• **DATASET ENTRIES**:
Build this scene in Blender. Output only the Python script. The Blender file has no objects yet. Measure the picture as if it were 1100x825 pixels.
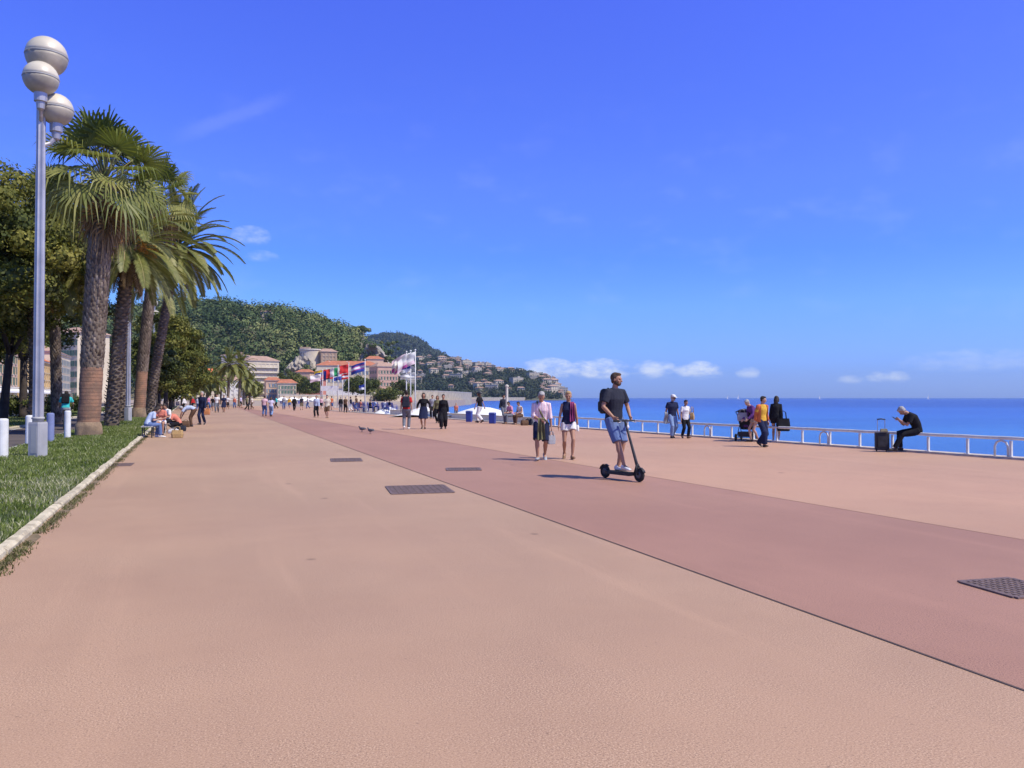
import bpy, bmesh, math, random
import numpy as np
from mathutils import Vector, Matrix, noise as mnoise

# ---------------------------------------------------------------- camera, sky, sun, exposure
SC = bpy.context.scene
COL = SC.collection
R = math.radians
CAM_Z, FPX, PITCH = 1.55, 850.0, R(0.977)
cam = bpy.data.cameras.new("camera")
cam.sensor_width = 36.0
cam.lens = 36.0 * FPX / 1100.0
cam.clip_start, cam.clip_end = 0.1, 60000
cam_o = bpy.data.objects.new("camera", cam)
COL.objects.link(cam_o)
cam_o.location = (0, 0, CAM_Z)
cam_o.rotation_euler = (R(90) + PITCH, 0, 0)
SC.camera = cam_o

SUN_EL = 52.0
SUN_AZ = Vector((0.90, -0.44)).normalized()          # horizontal direction towards the sun
sv = Vector((SUN_AZ.x * math.cos(R(SUN_EL)), SUN_AZ.y * math.cos(R(SUN_EL)), math.sin(R(SUN_EL))))
sun = bpy.data.lights.new("sun", 'SUN')
sun.energy, sun.angle, sun.color = 4.1, R(0.53), (1.0, 0.93, 0.80)
sun_o = bpy.data.objects.new("sun", sun)
COL.objects.link(sun_o)
sun_o.rotation_euler = sv.to_track_quat('Z', 'Y').to_euler()

SC.view_settings.view_transform = 'Standard'
SC.view_settings.look = 'None'
SC.view_settings.gamma = 1
SC.view_settings.use_curve_mapping = False
SC.view_settings.exposure = 0.3
SC.cycles.max_bounces = 6
SC.cycles.volume_bounces = 0
SC.cycles.transparent_max_bounces = 8
SC.cycles.use_adaptive_sampling = True

class NT:
    """small node-tree writer: math expressions and links in one call each"""
    def __init__(s, tree): s.t = tree
    def n(s, kind, **kw):
        nd = s.t.nodes.new(kind)
        for k, v in kw.items():
            if k.startswith('i_'):
                nd.inputs[k[2:].replace('_', ' ')].default_value = v
            else:
                setattr(nd, k, v)
        return nd
    def put(s, sock, v):
        if isinstance(v, bpy.types.NodeSocket): s.t.links.new(v, sock)
        else: sock.default_value = v
    def m(s, op, a, b=0.0, c=0.0, clamp=False):
        nd = s.t.nodes.new('ShaderNodeMath'); nd.operation = op; nd.use_clamp = clamp
        for i, v in enumerate((a, b, c)): s.put(nd.inputs[i], v)
        return nd.outputs[0]
    def ramp(s, v, a, b, lo=0.0, hi=1.0):
        nd = s.t.nodes.new('ShaderNodeMapRange'); nd.interpolation_type = 'SMOOTHSTEP'
        for i, x in enumerate((v, a, b, lo, hi)): s.put(nd.inputs[i], x)
        return nd.outputs[0]
    def mix(s, f, a, b, mode='MIX'):
        nd = s.t.nodes.new('ShaderNodeMix'); nd.data_type = 'RGBA'; nd.blend_type = mode
        s.put(nd.inputs[0], f)
        for sock, v in ((nd.inputs[6], a), (nd.inputs[7], b)):
            s.put(sock, (*v, 1) if isinstance(v, tuple) and len(v) == 3 else v)
        return nd.outputs[2]
    def noise(s, vec, scale, detail=4, rough=.55, out=0):
        nd = s.t.nodes.new('ShaderNodeTexNoise')
        if vec is not None: s.put(nd.inputs['Vector'], vec)
        nd.inputs['Scale'].default_value = scale
        nd.inputs['Detail'].default_value = detail
        nd.inputs['Roughness'].default_value = rough
        return nd.outputs[out]
    def mapping(s, vec, scale=(1, 1, 1), rot=(0, 0, 0)):
        nd = s.t.nodes.new('ShaderNodeMapping')
        s.put(nd.inputs['Vector'], vec)
        nd.inputs['Scale'].default_value = scale; nd.inputs['Rotation'].default_value = rot
        return nd.outputs[0]

SC.world = bpy.data.worlds.new("World")
SC.world.use_nodes = True
def build_sky():
    w = NT(SC.world.node_tree); w.t.nodes.clear()
    sky = w.n('ShaderNodeTexSky', sky_type='NISHITA', sun_disc=False)
    sky.sun_elevation = R(SUN_EL)
    sky.sun_rotation = math.atan2(SUN_AZ.x, SUN_AZ.y)
    sky.altitude = 0; sky.air_density = 1.0; sky.dust_density = 0.35; sky.ozone_density = 4.0
    tc = w.n('ShaderNodeTexCoord').outputs['Generated']
    xyz = w.n('ShaderNodeSeparateXYZ'); w.put(xyz.inputs[0], tc)
    az = w.m('MULTIPLY', w.m('ARCTAN2', xyz.outputs[0], xyz.outputs[1]), 57.2958)
    el = w.m('MULTIPLY', w.m('ARCSINE', xyz.outputs[2]), 57.2958)
    hs = w.n('ShaderNodeHueSaturation'); hs.inputs['Saturation'].default_value = 1.3
    hs.inputs['Value'].default_value = 1.0
    w.put(hs.inputs['Color'], sky.outputs[0])
    cr = w.n('ShaderNodeValToRGB'); w.put(cr.inputs[0], w.m('DIVIDE', el, 60.0, clamp=True))
    for i, (e_, c_) in enumerate(SKY_TINT):              # camera-like rendering of the sky: deeper blue than the model at every height
        k = cr.color_ramp.elements[i] if i < 2 else cr.color_ramp.elements.new(e_ / 60.0)
        k.position = e_ / 60.0; k.color = (*[x / 2.5 for x in c_], 1)
    base = w.mix(1.0, w.mix(1.0, hs.outputs[0], cr.outputs[0], 'MULTIPLY'), (2.5, 2.5, 2.5), 'MULTIPLY')
    cv = w.n('ShaderNodeCombineXYZ')
    w.put(cv.inputs[0], az); w.put(cv.inputs[1], w.m('MULTIPLY', el, 2.0))
    nz = w.noise(cv.outputs[0], 0.85, 7, .6)
    nzf = w.noise(cv.outputs[0], 0.22, 5, .55)
    tot = 0.0
    # (azimuth, elevation of the flat base, half width, height, density): fair-weather clouds far out over the sea
    for (a, e, hw, hh, d) in ((2.6, 1.35, 2.3, 1.75, .85), (6.2, 1.3, 2.6, 1.75, .9), (10.2, 1.3, 1.8, 1.6, .75), (13.2, 1.25, 2.0, 1.5, .9), (16.6, 1.3, .9, 1.0, .6),
                              (23.2, .9, 1.0, .7, .45), (25.4, .95, 1.5, .95, .6), (30.5, 1.6, 5.0, 1.7, .2), (-18.3, 10.4, 1.5, 1.5, .3), (-17.6, 9.3, 1.3, .9, .22), (-21, 10.9, 1.6, .6, .1)):
        u = w.m('DIVIDE', w.m('SUBTRACT', az, a), hw)
        v = w.m('DIVIDE', w.m('SUBTRACT', el, e + hh * .38), hh * .55)
        r2 = w.m('ADD', w.m('MULTIPLY', u, u), w.m('MULTIPLY', v, v))
        shp = w.m('SUBTRACT', 1.0, r2)
        k = w.m('ADD', w.m('MULTIPLY', shp, .6), w.m('MULTIPLY', w.m('SUBTRACT', nz, .5), 2.1))
        soft = w.ramp(k, -.1, 1.05, 0, d)
        base_cut = w.ramp(el, e - .12, e + .3)
        tot = w.m('MAXIMUM', tot, w.m('MULTIPLY', w.m('MULTIPLY', soft, base_cut), w.ramp(shp, 0.0, .3)))
    # old contrail
    du = w.m('SUBTRACT', az, -19.5)
    lv = w.m('SUBTRACT', el, w.m('ADD', 18.6, w.m('MULTIPLY', du, .45)))
    lv = w.m('ADD', lv, w.m('MULTIPLY', w.m('SUBTRACT', nz, .5), .7))
    trail = w.m('MULTIPLY', w.ramp(w.m('ABSOLUTE', lv), .1, .8, 1, 0), w.ramp(w.m('ABSOLUTE', du), 1.5, 4.5, 1, 0))
    tot = w.m('MAXIMUM', tot, w.m('MULTIPLY', trail, .055))
    # thin veils of cirrus
    veil = w.m('MULTIPLY', w.ramp(nzf, .5, .8), w.m('MULTIPLY', w.ramp(el, 2, 8), w.ramp(el, 12, 24, 1, 0)))
    tot = w.m('MAXIMUM', tot, w.m('MULTIPLY', veil, .06))
    final = w.mix(tot, base, CLOUD_COL)
    bg = w.n('ShaderNodeBackground'); w.put(bg.inputs[0], final); bg.inputs[1].default_value = SKY_STRENGTH
    out = w.n('ShaderNodeOutputWorld'); w.t.links.new(bg.outputs[0], out.inputs[0])
SKY_TINT = ((0, (.41, .635, 1.95)), (60, (1.15, 1.0, 1.05)), (36, (1.3, 1.0, 1.25)), (2, (.45, .67, 1.78)), (6.5, (.72, .89, 1.45)), (10, (.80, .87, 1.62)), (15, (1.37, .98, 1.85)), (27.5, (2.15, 1.0, 2.25)))
SKY_STRENGTH, CLOUD_COL = 0.10, (8.2, 8.6, 9.2)
build_sky()

# ---------------------------------------------------------------- pixel helper, metadata, mesh builder
def ray(px, py):
    x, yu = (px - 550) / FPX, (412.5 - py) / FPX
    return Vector((x, math.cos(PITCH) - yu * math.sin(PITCH), math.sin(PITCH) + yu * math.cos(PITCH)))
def G(px, py, z=0.0):
    d = ray(px, py); k = (z - CAM_Z) / d.z
    return Vector((d.x * k, d.y * k, z))
def at(px, py, Y):
    d = ray(px, py); k = Y / d.y
    return Vector((d.x * k, Y, CAM_Z + d.z * k))

def tag(o, label=None, cat=None, group=None, kind=None):
    if label: o['label'] = label
    if cat: o['category'] = cat
    if group: o['group'] = group
    if kind: o['kind'] = kind
    return o
def empty(name, loc, rz=0.0, label=None, cat=None, group=None):
    o = bpy.data.objects.new(name, None); COL.objects.link(o)
    o.location = loc; o.rotation_euler.z = rz; o.empty_display_size = .2
    return tag(o, label, cat, group)
def copy_tree(o, parent=None):
    c = o.copy(); COL.objects.link(c)
    if parent: c.parent = parent
    for ch in list(o.children): copy_tree(ch, c)
    return c

def frame_of(d):
    d = d.normalized()
    a = Vector((0, 0, 1)) if abs(d.z) < .95 else Vector((0, 1, 0))
    x = d.cross(a).normalized()
    return x, x.cross(d).normalized()

class MB:
    def __init__(s): s.v, s.f, s.mi = [], [], []
    def add(s, vs, fs, mi=0):
        o = len(s.v); s.v += [tuple(v) for v in vs]
        for f in fs: s.f.append(tuple(i + o for i in f)); s.mi.append(mi)
        return s
    def box(s, c, size, mi=0, rz=0.0, mat=None):
        hx, hy, hz = size[0] / 2, size[1] / 2, size[2] / 2
        M = mat or Matrix.Rotation(rz, 3, 'Z')
        c = Vector(c)
        vs = [c + M @ Vector((x * hx, y * hy, z * hz)) for z in (-1, 1) for y in (-1, 1) for x in (-1, 1)]
        return s.add(vs, [(0, 2, 3, 1), (4, 5, 7, 6), (0, 1, 5, 4), (2, 6, 7, 3), (0, 4, 6, 2), (1, 3, 7, 5)], mi)
    def rings(s, rings, mi=0, cap=True, closed=True):
        n = len(rings[0]); vs = [p for r in rings for p in r]; fs = []
        m = n if closed else n - 1
        for i in range(len(rings) - 1):
            for j in range(m):
                k = (j + 1) % n
                fs.append((i * n + j, i * n + k, (i + 1) * n + k, (i + 1) * n + j))
        if cap and closed:
            fs.append(tuple(range(n - 1, -1, -1)))
            fs.append(tuple((len(rings) - 1) * n + j for j in range(n)))
        return s.add(vs, fs, mi)
    def tube(s, pts, r, n=8, mi=0, flat=None, cap=True):
        pts = [Vector(p) for p in pts]
        rr = r if isinstance(r, (list, tuple)) else [r] * len(pts)
        rings = []; px = None
        for i, p in enumerate(pts):
            d = pts[min(i + 1, len(pts) - 1)] - pts[max(i - 1, 0)]
            if d.length < 1e-9: d = Vector((0, 0, 1))
            d.normalize()
            if px is None: x, y = frame_of(d)
            else:
                x = px - d * px.dot(d)
                x = x.normalized() if x.length > 1e-6 else frame_of(d)[0]
                y = x.cross(d).normalized()
            px = x
            a, b = (rr[i], rr[i]) if not isinstance(rr[i], tuple) else rr[i]
            rings.append([p + x * (a * math.cos(2 * math.pi * k / n)) - y * (b * math.sin(2 * math.pi * k / n)) for k in range(n)])
        return s.rings(rings, mi, cap)
    def lathe(s, prof, c=(0, 0, 0), n=20, mi=0, axis=None):
        c = Vector(c)
        Q = axis.to_track_quat('Z', 'Y').to_matrix() if axis is not None else Matrix.Identity(3)
        rings = [[c + Q @ Vector((max(r, 1e-4) * math.cos(2 * math.pi * k / n), max(r, 1e-4) * math.sin(2 * math.pi * k / n), z)) for k in range(n)] for r, z in prof]
        return s.rings(rings, mi, True)
    def ball(s, c, r, n=14, mi=0, M=None):
        c = Vector(c); rx, ry, rz = r if isinstance(r, (tuple, list)) else (r, r, r)
        M = M or Matrix.Identity(3); rings = []; m = max(6, n // 2 + 1)
        for i in range(m + 1):
            t = math.pi * i / m; st, ct = max(math.sin(t), .004), -math.cos(t)
            rings.append([c + M @ Vector((rx * st * math.cos(2 * math.pi * k / n), ry * st * math.sin(2 * math.pi * k / n), rz * ct)) for k in range(n)])
        return s.rings(rings, mi, True)
    def prism(s, poly, z0, z1, mi=0):
        n = len(poly); vs = [(p[0], p[1], z0) for p in poly] + [(p[0], p[1], z1) for p in poly]
        return s.add(vs, [tuple(range(n - 1, -1, -1)), tuple(range(n, 2 * n))] + [(i, (i + 1) % n, n + (i + 1) % n, n + i) for i in range(n)], mi)
    def mesh(s, name, smooth=False):
        me = bpy.data.meshes.new(name)
        me.from_pydata(s.v, [], s.f)
        if any(s.mi): me.polygons.foreach_set('material_index', s.mi)
        if smooth: me.polygons.foreach_set('use_smooth', [True] * len(s.f))
        me.update(); return me
    def build(s, name, mats, parent=None, loc=None, smooth=False, rz=0.0):
        me = s.mesh(name, smooth)
        for m in (mats if isinstance(mats, (list, tuple)) else [mats]): me.materials.append(m)
        o = bpy.data.objects.new(name, me); COL.objects.link(o)
        if parent: o.parent = parent
        if loc is not None: o.location = loc
        if rz: o.rotation_euler.z = rz
        return o

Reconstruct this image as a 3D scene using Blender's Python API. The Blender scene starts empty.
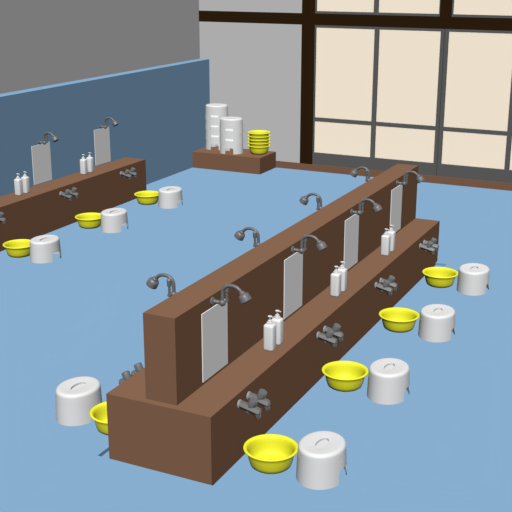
import bpy, bmesh, math
from mathutils import Vector, Matrix

# ------------------------------------------------------------------ set-up
S = 0.36                      # metres per modelling unit
scene = bpy.context.scene
C = scene.collection
PI = math.pi

# camera
cam_data = bpy.data.cameras.new('camera')
cam = bpy.data.objects.new('camera', cam_data)
C.objects.link(cam)
yaw, pitch, roll, F = 0.4519, 0.2986, 0.0008, 953.08
fw = Vector((-math.sin(yaw) * math.cos(pitch), math.cos(yaw) * math.cos(pitch), -math.sin(pitch)))
rt = Vector((math.cos(yaw), math.sin(yaw), 0))
up = rt.cross(fw)
R_ = math.cos(roll) * rt + math.sin(roll) * up
U_ = -math.sin(roll) * rt + math.cos(roll) * up
m = Matrix((R_, U_, -fw)).transposed().to_4x4()
m.translation = Vector((5.6462, -10.2345, 6.8773)) * S
cam.matrix_world = m
cam_data.sensor_width = 36
cam_data.lens = F / 512 * 36
cam_data.clip_end = 200
scene.camera = cam

# world: black beyond the room, all light comes from the lamps below
w = bpy.data.worlds.new('world')
scene.world = w
w.use_nodes = True
w.node_tree.nodes['Background'].inputs[0].default_value = (1, 1, 1, 1)
AMB = 0.0
w.node_tree.nodes['Background'].inputs[1].default_value = AMB


def sun(name, vec, angle=0):
    """directional light; vec = irradiance it brings to the +x, -y and +z faces"""
    v = Vector(vec)
    d = bpy.data.lights.new(name, 'SUN')
    d.energy = v.length * PI
    d.angle = math.radians(angle)
    d.use_shadow = False
    o = bpy.data.objects.new(name, d)
    C.objects.link(o)
    o.rotation_euler = (-v).to_track_quat('-Z', 'Y').to_euler()
    o.location = v * 3
    return o


sun('sun', (0.29, -0.67, 0.995))
sun('back_fill', (0.025, 0.035, -0.03), 12)
scene.view_settings.view_transform = 'Standard'
scene.view_settings.look = 'None'
scene.view_settings.exposure = 0
scene.view_settings.gamma = 1
scene.render.dither_intensity = 0
# even, shadowless studio-like light as in the picture: direct light only
scene.cycles.diffuse_bounces = 0


# ------------------------------------------------------------------ materials
def lin(c):
    c /= 255
    return c / 12.92 if c <= 0.04045 else ((c + 0.055) / 1.055) ** 2.4


def mat(name, rgb, rough=0.6, spec=0.0, metallic=0.0, var=0.0, emit=None, gain=1.0):
    mt = bpy.data.materials.new(name)
    mt.use_nodes = True
    nt = mt.node_tree
    b = nt.nodes['Principled BSDF']
    col = tuple(min(1, lin(c) * gain) for c in rgb) + (1,)
    b.inputs['Base Color'].default_value = col
    b.inputs['Roughness'].default_value = rough
    b.inputs['Metallic'].default_value = metallic
    b.inputs['Specular IOR Level'].default_value = spec
    if var:
        # very faint procedural mottling of the surface
        tc = nt.nodes.new('ShaderNodeTexCoord')
        n = nt.nodes.new('ShaderNodeTexNoise')
        n.inputs['Scale'].default_value = 6
        mx = nt.nodes.new('ShaderNodeMix')
        mx.data_type = 'RGBA'
        nt.links.new(tc.outputs['Object'], n.inputs['Vector'])
        nt.links.new(n.outputs['Fac'], mx.inputs[0])
        mx.inputs[6].default_value = tuple(c * (1 - var) for c in col[:3]) + (1,)
        mx.inputs[7].default_value = tuple(min(1, c * (1 + var)) for c in col[:3]) + (1,)
        nt.links.new(mx.outputs[2], b.inputs['Base Color'])
    if emit:
        b.inputs['Emission Color'].default_value = tuple(emit) + (1,)
        b.inputs['Emission Strength'].default_value = 1
    return mt


M_floor = mat('blue_floor', (136, 174, 208), var=0.001)
M_brown = mat('brown_panel', (136, 102, 79), var=0.001)
M_wall = mat('grey_plaster', (206, 206, 206), var=0.001)
M_dark = mat('dark_wood', (50, 35, 18), var=0.001)
M_frame = mat('grey_frame', (103, 103, 103), var=0.001)


def paper_mat():
    """thin screen paper: diffuse and translucent summed to look backlit, no daylight behind it"""
    mt = bpy.data.materials.new('screen_paper')
    mt.use_nodes = True
    nt = mt.node_tree
    nt.nodes.remove(nt.nodes['Principled BSDF'])
    col = (0.697, 0.640, 0.549, 1)
    d, t, a = (nt.nodes.new('ShaderNode' + k) for k in ('BsdfDiffuse', 'BsdfTranslucent', 'AddShader'))  # both shaders at full strength: backlit glow put into the material
    d.inputs[0].default_value = t.inputs[0].default_value = col
    nt.links.new(d.outputs[0], a.inputs[0])
    nt.links.new(t.outputs[0], a.inputs[1])
    nt.links.new(a.outputs[0], nt.nodes['Material Output'].inputs[0])
    return mt


M_paper = paper_mat()
M_mirror = mat('mirror_plate', (255, 255, 255), var=0.001)
M_white = mat('white_plastic', (235, 235, 235), rough=0.45, spec=0.5)
M_bottle = mat('white_bottle_plastic', (240, 240, 240), rough=0.4, spec=0.5)
M_yellow = mat('yellow_plastic', (255, 252, 50), rough=0.55, spec=0.4)
M_metal = mat('dull_metal', (114, 114, 114), rough=0.45, spec=0.6)
M_flange = mat('bright_metal', (165, 165, 165), rough=0.35, spec=0.6)
M_hole = mat('black_rubber', (30, 30, 30), rough=0.7)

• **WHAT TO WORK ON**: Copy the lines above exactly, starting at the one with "Reconstruct this image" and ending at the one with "PI = math.pi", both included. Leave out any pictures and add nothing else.

• **ANSWER TO THE PROBLEM**:
Reconstruct this image as a 3D scene using Blender's Python API. The Blender scene starts empty.
import bpy, bmesh, math
from mathutils import Vector, Matrix

# ------------------------------------------------------------------ set-up
S = 0.36                      # metres per modelling unit
scene = bpy.context.scene
C = scene.collection
PI = math.pi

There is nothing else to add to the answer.